アクションにおいてだが、今も現役で活躍するアクション俳優で鍛えているスタローンとはいえ齢75を越えるおじいちゃんである。
かつてのように彫刻のようなビルドアップされた肉体美を前面に、M-16やガトリングガンといった超強力な重火器を手に走り回ることはさすがにない。
ただしランボーのキャラクターを彩るアイコンである巨大ナイフや超射程距離の弓矢は健在で、今回も効果的にそこは活かされている。

派手なミリタリーアクションではない今回の作品で主軸となったのは強力なブービートラップによる頭脳戦と心理戦である。
ランボーというキャラクターに頭脳戦というのはシリーズファンにとっても違和感があるだろうが、この方向性を決めたのはやはり頭脳戦で敵を追いつめていく人気シリーズ『大脱出』の成功があったからであろう。

さらに前作から引き継いだのが桁違いの残虐シーンである。
前作でもクライマックスのガトリングガン無双などえげつない血渋き飛び散る描写があったが、本作はその凶悪極まりないブービートラップによる悲惨な死がえげつないほか、肋骨を引きちぎる拷問や、敵の首を切り取ってハイウェイに捨てるというホラーもビックリの描写が目白押し。
そしてランボーらしさを表現した壮絶なシーンが敵の胸をかっさばき心臓をつかみ出す衝撃シーン。
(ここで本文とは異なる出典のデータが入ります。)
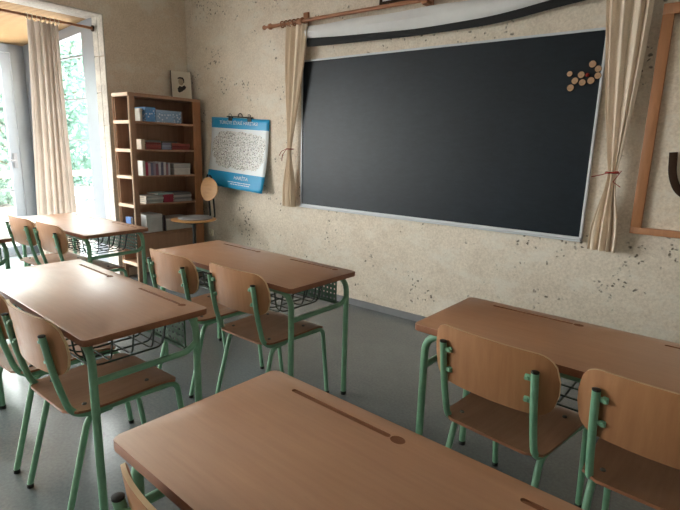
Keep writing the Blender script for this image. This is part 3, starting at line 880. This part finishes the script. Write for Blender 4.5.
# shelf 1
shelf_book(2.825, 2.850, s1, .125, (206,200,186), 'small white book alone at the open end of the top shelf')
carton(2.885, 2.995, s1, .145, (96,150,206), 'blue patterned box on the top shelf', .24, None, 26)
carton(3.000, 3.305, s1, .125, (140,166,196), 'long pale blue box on the top shelf', .24, None, 34)
# shelf 2
shelf_book(2.822, 2.860, s2, .10, (226,206,184), 'cream book standing at the end of the red books shelf')
gl2 = 'flat red books on the second shelf'
for i in range(3):
    flat_book(2.872, 3.045, s2+.024*i, .023, [(140,60,52), (160,74,66), (128,50,46)][i], ['lowest of the red books lying at the open-end side of the second shelf', 'middle of the red books lying at the open-end side of the second shelf', 'third red book up at the open-end side of the second shelf'][i], gl2)
flat_book(2.88, 3.04, s2+.072, .022, (110,112,112), 'grey book on top of the red pile, open-end side of the second shelf', gl2)
for i in range(3):
    flat_book(3.055, 3.165, s2+.024*i, .023, [(150,150,176), (176,178,196), (140,138,162)][i], ['lowest lilac book in the middle pile of the second shelf', 'middle lilac book in the middle pile of the second shelf', 'top lilac book in the middle pile of the second shelf'][i], gl2)
for i in range(3):
    flat_book(3.175, 3.40, s2+.022*i, .021, [(156,62,54), (140,54,50), (166,80,70)][i], ['lowest red book in the pile at the wall side of the second shelf', 'middle red book in the pile at the wall side of the second shelf', 'top red book in the pile at the wall side of the second shelf'][i], gl2)
flat_book(3.06, 3.24, s2+.0725, .014, (96,96,96), 'thin dark grey folder lying across the second shelf piles', gl2)
# shelf 3
cs = [((228,226,222),.150),((196,64,96),.135),((210,190,200),.128),((126,124,150),.130),((170,150,168),.128),((150,96,110),.120),((206,200,208),.135),((120,116,140),.130),((222,214,214),.138),((170,120,130),.118),((196,192,200),.130)]
y = 2.825; names3 = ['white', 'crimson', 'pale pink', 'slate blue', 'mauve', 'dark rose', 'pearl', 'dark slate', 'off-white', 'dusty red', 'light lilac']
for i, ((rgb, h)) in enumerate(cs):
    w_ = .030 if i < 9 else .026
    shelf_book(y, y+w_-.002, s3, h, rgb, '%s book standing in the row on the third shelf' % names3[i], group='standing books on the third shelf'); y += w_
carton(3.19, 3.395, s3, .068, (196,192,186), 'lower of two white boxes stacked on the third shelf', .22)
carton(3.185, 3.40, s3+.0685, .052, (170,166,164), 'upper of two pale boxes stacked on the third shelf', .22)
# shelf 4
g4 = 'flat magazines on the fourth shelf'
for i in range(4):
    flat_book(2.835+.006*(i % 2), 3.035+.005*(i % 3), s4+.020*i, .019, [(190,186,178), (170,170,166), (200,196,190), (160,156,152)][i], '%s white magazine in the pile at the open end of the fourth shelf' % ['lowest', 'second', 'third', 'uppermost'][i], g4)
carton(3.05, 3.165, s4, .085, (150,34,58), 'small crimson box between the magazine piles on the fourth shelf', .20)
for i in range(4):
    flat_book(3.175, 3.40-.008*(i % 2), s4+.024*i, .023, [(176,172,170), (130,128,132), (186,182,178), (110,108,114)][i], '%s grey magazine in the pile at the wall side of the fourth shelf' % ['lowest', 'second', 'third', 'uppermost'][i], g4)
o = flat_book(2.98, 3.16, s4+.0865, .014, (170,196,196), 'pale teal booklet resting slanted on the crimson box', g4)
# shelf 5
carton(2.83, 3.015, s5, .19, (190,190,190), 'large plain white box on the fifth shelf', .24)
shelf_book(3.025, 3.055, s5, .17, (60,44,52), 'dark purple book standing between white boxes on the fifth shelf')
carton(3.065, 3.40, s5, .13, (188,184,182), 'long low white box behind the swivel chair on the fifth shelf', .24)
tt = thing('book', 'blue book seen through the slatted end of the bookcase', 'book', (-4.90, by0+.035, s5+.0005)); 
obj('cover', box(box(box(bmesh.new(), (-.05,-.013,0), (.05,-.010,.17)), (-.05,.010,0), (.05,.013,.17)), (-.05,-.013,0), (-.046,.013,.17)), cm_((60,110,180)), tt, smooth=False)
obj('pages', B((-.046,-.010,.004), (.046,.010,.166)), M['paper'], tt, smooth=False)

# portrait on top of the bookcase
pr = thing('portrait_photo', 'small cream portrait print of a dark-suited person standing on the bookcase', 'portrait', (-4.935, 3.485, bh+.003), 0, None, (0, -.10, -.35))
obj('photo_board', B((-.016, -.108, 0), (0, .108, .30), .003), M['paper'], pr, smooth=False)
obj('board_edge', box(box(bmesh.new(), (-.018,-.112,0), (.0,-.108,.302)), (-.018,.108,0), (.0,.112,.302)), M['darkwood'], pr, smooth=False)
def flat_poly(name, pts, mat, x):
    pts = [(a*.8, .155+(b-.15)*.8) for a, b in pts]
    bm = bmesh.new(); f = [bm.verts.new((x, a, b)) for a, b in pts]; k = [bm.verts.new((x-.001, a, b)) for a, b in pts]
    bm.faces.new(f); bm.faces.new(k[::-1])
    for i in range(len(pts)): bm.faces.new((f[i], k[i], k[(i+1) % len(pts)], f[(i+1) % len(pts)]))
    return obj(name, bm, mat, pr, smooth=False)
ov = lambda cy, cz, a, b, n=20: [(cy+a*math.cos(2*PI*k/n), cz+b*math.sin(2*PI*k/n)) for k in range(n)]
flat_poly('printed_face', ov(-.006, .195, .036, .05), M['inkmid'], .002)
flat_poly('printed_hair', [(-.05,.225),(-.048,.243),(-.02,.256),(.02,.253),(.036,.235),(.040,.19),(.030,.175),(.026,.21),(.012,.232),(-.02,.236),(-.04,.228)], M['ink'], .0032)
flat_poly('printed_suit', [(-.055,.06),(-.058,.10),(-.03,.135),(-.012,.132),(.008,.128),(.034,.150),(.062,.128),(.05,.10),(.0,.062),(-.035,.045)], M['ink'], .003)
flat_poly('printed_collar', [(-.022,.138),(-.005,.125),(.016,.142),(.012,.152),(-.004,.140),(-.018,.150)], M['paper'], .0042)

# ------------------------------------------------------------------ swivel chair
sc = thing('swivel_chair', 'high swivel chair with small oval plywood back beside the bookcase', 'chair', (-4.40, 3.19, 0), math.radians(5))
sh_ = .665
bm = bmesh.new(); lathe(bm, [(.05,0),(.19,.0),(.228,.008),(.235,.016),(.228,.022),(.19,.024),(.02,.018)], (0,0,sh_-.02), 28)
obj('seat', bm, M['ochre'], sc)
obj('seat_pad', lathe(bmesh.new(), [(.165,0),(.180,.006),(.176,.016),(.15,.022),(.02,.024)], (0,.02,sh_+.002), 26), M['greypad'], sc)
bm = bmesh.new(); n = 26; rows = []
for off in (0, .012):
    rows.append([bm.verts.new((.122*math.cos(2*PI*k/n)*(1+.06*math.cos(4*PI*k/n)), .205+.10*(.122*math.cos(2*PI*k/n))**2/.01*.12+off+.04*math.sin(2*PI*k/n)*.35, 0.968+.128*math.sin(2*PI*k/n))) for k in range(n)])
bm.faces.new(rows[0]); bm.faces.new(rows[1][::-1])
for k in range(n): bm.faces.new((rows[0][k], rows[1][k], rows[1][(k+1) % n], rows[0][(k+1) % n]))
obj('backrest', bm, M['ochre'], sc)
for sx in (-1, 1):
    obj('back_tube', T(fillet([(sx*.035, .0, sh_-.035), (sx*.035, .27, sh_-.03), (sx*.035, .255, sh_+.14), (sx*.035, .232, 1.10), (sx*.012, .222, 1.118)], [.06, .1, .03], 6), .010, 10), M['black'], sc)
obj('seat_mount', box(bmesh.new(), (-.08,-.09,sh_-.045), (.08,.09,sh_-.02), .006), M['black'], sc)
obj('gas_post', lathe(bmesh.new(), [(.030,.10),(.030,.30),(.018,.305),(.018,sh_-.045),(.03,sh_-.042)], (0,0,0), 16), M['black'], sc)
for k in range(5):
    a = 2*PI*k/5+.3; ca, sa = math.cos(a), math.sin(a)
    obj('base_arm', T([(ca*.02, sa*.02, .12), (ca*.15, sa*.15, .10), (ca*.26, sa*.26, .068)], [.022,.018,.014], 8), M['black'], sc)
    obj('caster', lathe(bmesh.new(), [(.018,-.02),(.027,-.014),(.027,.014),(.018,.02)], (ca*.26, sa*.26, .027), 14, 'X'), M['black'], sc)
    obj('caster_stem', T([(ca*.26, sa*.26, .045), (ca*.26, sa*.26, .075)], .007, 6), M['black'], sc)

# ------------------------------------------------------------------ window curtain
RXC = LX-.15
wr = thing('window_curtain_rod', 'thin brown rod across the bay opening carrying the long curtain', 'curtain rod', (RXC, EY, 2.535))
obj('pole', T([(0, -4.5, -.004), (0, -.008, 0)], .013, 10), M['rodwood'], wr)
obj('end_socket', lathe(bmesh.new(), [(.03,-.014),(.03,-.004),(.02,0)], (0, -.012, 0), 12, 'Y'), M['darkwood'], wr)
def prof_win(t): return lerp(2.195, 2.150, t), lerp(.135, .185, ss(t)), 1
wc = curtain('window_curtain', 'long cream curtain hanging in the bay opening behind the far desk', prof_win, .03, 2.50, (RXC, 0, 0), 'y', 6, M['cloth_win'], 12, (RXC, 2.2, .03), None, amp=.028)
for k in range(8):
    y = -.135+.038*k
    obj('curtain_ring', tube(bmesh.new(), [(.022*math.cos(a*PI/8), y, 2.497+.026*math.sin(a*PI/8)) for a in range(17)], .004, 6), M['ivory'], wc)

# ------------------------------------------------------------------ light and camera
wd = bpy.data.worlds.new('overcast'); S.world = wd; wd.use_nodes = True
bg = wd.node_tree.nodes['Background']; bg.inputs['Color'].default_value = (1.0, .955, .95, 1); bg.inputs['Strength'].default_value = 9.0
def portal(name, loc, rot, sx, sy):
    l = bpy.data.lights.new(name, 'AREA'); l.shape = 'RECTANGLE'; l.size = sx; l.size_y = sy
    o = bpy.data.objects.new(name, l); C.objects.link(o); o.location = loc; o.rotation_euler = rot; l.cycles.is_portal = True
portal('bay_daylight', (OX-.09, (BAYS+EY)/2, 1.27), (0, -PI/2, 0), 2.4, EY-BAYS)
for a, b in FW: portal('rear_daylight', ((a+b)/2, BY-.21, 1.725), (PI/2, 0, 0), b-a, 1.55)
portal('bay_end_daylight', ((OX+LX-.3)/2, EY+.09, 1.27), (-PI/2, 0, 0), 1.6, 2.4)

f, yaw, pitch, roll, h = 495.366, .6522, .2143, .0279, 1.4505
cy, sy, cp, sp = math.cos(yaw), math.sin(yaw), math.cos(pitch), math.sin(pitch)
Fv = Vector((-sy*cp, cy*cp, -sp)); Rv = Vector((cy, sy, 0)); Uv = Rv.cross(Fv)
c, s = math.cos(roll), math.sin(roll)
R2, U2 = Rv*c+Uv*s, Uv*c-Rv*s
cam = bpy.data.cameras.new('camera'); co = bpy.data.objects.new('camera', cam); C.objects.link(co)
cam.sensor_width = 36; cam.lens = f/680*36; cam.clip_start = .02
m = Matrix((R2, U2, -Fv)).transposed().to_4x4(); m.translation = Vector((0, 0, h)); co.matrix_world = m
S.camera = co
S.view_settings.view_transform = 'Standard'; S.view_settings.look = 'None'; S.view_settings.gamma = 1
S.view_settings.use_curve_mapping = False; S.view_settings.exposure = 1.95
まさに完結編に相応しい残酷描写である。

過去のシリーズからすると何となく舞台が小さくなって、敵の大きさもトーンダウンした感じがするだろう。
しかし国が絡んでこないならば、このくらいでちょうどいいかもしれない。

何よりあれだけ孤独だったランボーがようやく人並みの家族というものと出会い、過ごすことができたことは救いだったことだと思える。
本作がこれまでのシリーズと毛色が違うのは疑似ではあっても家族の絆が根底に描かれてきた所にある。
だからこそそれが理不尽に奪われた時の激しい怒りと復讐心、そして終わったあとの戻せないランボーの空虚さが染みる。
ラストのロッキングチェアに座り、シリーズの過去映像がフラッシュバックして流れ、エンディングに繋がっていく様はシリーズファンとしても感慨深いものがあり、こうした完結の仕方もいいのかもと思える。